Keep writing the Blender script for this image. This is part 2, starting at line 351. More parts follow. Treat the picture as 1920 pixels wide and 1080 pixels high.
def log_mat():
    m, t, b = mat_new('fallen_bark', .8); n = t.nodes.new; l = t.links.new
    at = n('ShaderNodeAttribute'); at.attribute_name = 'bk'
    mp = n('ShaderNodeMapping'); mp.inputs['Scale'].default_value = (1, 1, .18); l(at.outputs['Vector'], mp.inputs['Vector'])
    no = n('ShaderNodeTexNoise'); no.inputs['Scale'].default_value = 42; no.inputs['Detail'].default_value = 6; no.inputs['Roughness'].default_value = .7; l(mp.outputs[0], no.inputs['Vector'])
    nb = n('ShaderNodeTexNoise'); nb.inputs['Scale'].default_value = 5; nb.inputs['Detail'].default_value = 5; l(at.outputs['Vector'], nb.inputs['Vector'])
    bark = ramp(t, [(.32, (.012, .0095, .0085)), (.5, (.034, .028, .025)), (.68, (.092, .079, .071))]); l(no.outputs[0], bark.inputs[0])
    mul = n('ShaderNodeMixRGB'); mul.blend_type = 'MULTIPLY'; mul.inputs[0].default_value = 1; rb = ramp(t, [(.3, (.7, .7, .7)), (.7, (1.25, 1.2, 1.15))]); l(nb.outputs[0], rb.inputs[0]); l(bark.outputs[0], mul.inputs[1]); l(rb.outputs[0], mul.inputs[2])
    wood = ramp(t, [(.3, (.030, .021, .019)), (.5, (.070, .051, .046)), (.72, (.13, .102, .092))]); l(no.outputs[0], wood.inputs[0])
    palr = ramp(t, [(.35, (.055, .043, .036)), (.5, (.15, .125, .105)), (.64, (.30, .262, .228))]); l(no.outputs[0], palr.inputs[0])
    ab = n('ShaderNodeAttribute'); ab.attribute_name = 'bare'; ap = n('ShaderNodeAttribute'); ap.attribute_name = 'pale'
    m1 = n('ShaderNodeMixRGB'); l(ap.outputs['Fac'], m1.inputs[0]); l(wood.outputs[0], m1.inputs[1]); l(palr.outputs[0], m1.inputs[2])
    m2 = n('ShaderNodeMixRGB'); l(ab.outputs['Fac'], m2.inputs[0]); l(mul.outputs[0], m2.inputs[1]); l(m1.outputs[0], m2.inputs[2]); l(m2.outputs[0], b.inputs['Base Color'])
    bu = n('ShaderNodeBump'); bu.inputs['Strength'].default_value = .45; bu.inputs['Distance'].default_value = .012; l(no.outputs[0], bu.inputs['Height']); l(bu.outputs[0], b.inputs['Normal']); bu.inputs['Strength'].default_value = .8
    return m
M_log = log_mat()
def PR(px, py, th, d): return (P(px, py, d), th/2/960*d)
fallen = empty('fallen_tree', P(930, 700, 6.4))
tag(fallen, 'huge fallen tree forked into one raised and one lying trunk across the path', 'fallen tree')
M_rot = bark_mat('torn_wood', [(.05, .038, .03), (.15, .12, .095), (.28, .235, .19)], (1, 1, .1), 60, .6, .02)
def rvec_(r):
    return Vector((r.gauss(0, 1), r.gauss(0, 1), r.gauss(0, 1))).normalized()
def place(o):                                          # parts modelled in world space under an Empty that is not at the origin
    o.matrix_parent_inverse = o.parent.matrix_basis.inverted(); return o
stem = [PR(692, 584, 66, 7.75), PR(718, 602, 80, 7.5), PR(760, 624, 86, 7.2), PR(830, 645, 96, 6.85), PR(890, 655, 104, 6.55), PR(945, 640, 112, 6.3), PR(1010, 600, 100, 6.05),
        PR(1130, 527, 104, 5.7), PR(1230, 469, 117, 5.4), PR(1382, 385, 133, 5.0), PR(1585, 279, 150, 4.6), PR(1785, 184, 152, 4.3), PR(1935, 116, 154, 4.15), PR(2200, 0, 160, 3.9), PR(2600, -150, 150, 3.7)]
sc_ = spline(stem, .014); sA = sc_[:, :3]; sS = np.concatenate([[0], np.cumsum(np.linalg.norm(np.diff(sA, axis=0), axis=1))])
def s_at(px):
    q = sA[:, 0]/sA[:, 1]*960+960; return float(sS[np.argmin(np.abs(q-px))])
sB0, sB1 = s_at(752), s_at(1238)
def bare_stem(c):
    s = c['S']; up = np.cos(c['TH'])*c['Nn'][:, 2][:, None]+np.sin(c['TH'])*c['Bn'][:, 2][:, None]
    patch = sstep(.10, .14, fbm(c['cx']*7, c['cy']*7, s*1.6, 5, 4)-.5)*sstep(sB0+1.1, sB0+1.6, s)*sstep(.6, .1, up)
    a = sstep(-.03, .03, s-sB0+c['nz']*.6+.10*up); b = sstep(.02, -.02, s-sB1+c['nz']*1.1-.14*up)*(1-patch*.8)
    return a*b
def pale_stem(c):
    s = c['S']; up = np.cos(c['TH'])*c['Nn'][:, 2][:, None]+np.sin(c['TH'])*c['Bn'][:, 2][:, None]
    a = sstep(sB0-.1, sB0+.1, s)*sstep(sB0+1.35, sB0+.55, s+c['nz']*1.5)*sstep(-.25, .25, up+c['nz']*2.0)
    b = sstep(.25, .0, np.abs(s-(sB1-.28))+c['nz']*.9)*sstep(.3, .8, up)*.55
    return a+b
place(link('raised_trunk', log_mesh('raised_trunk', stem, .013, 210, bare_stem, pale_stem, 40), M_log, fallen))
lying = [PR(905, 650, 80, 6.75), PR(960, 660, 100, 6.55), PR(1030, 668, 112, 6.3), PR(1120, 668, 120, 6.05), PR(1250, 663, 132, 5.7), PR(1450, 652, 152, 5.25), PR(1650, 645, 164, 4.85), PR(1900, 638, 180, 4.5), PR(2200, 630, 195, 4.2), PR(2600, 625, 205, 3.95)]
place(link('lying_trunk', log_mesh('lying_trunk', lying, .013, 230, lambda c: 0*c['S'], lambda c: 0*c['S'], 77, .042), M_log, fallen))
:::
Scan the material and collect every line that contains "parts".

Keep writing the Blender script for this image. This is part 2, starting at line 351. More parts follow. Treat the picture as 1920 pixels wide and 1080 pixels high.
def place(o):                                          # parts modelled in world space under an Empty that is not at the origin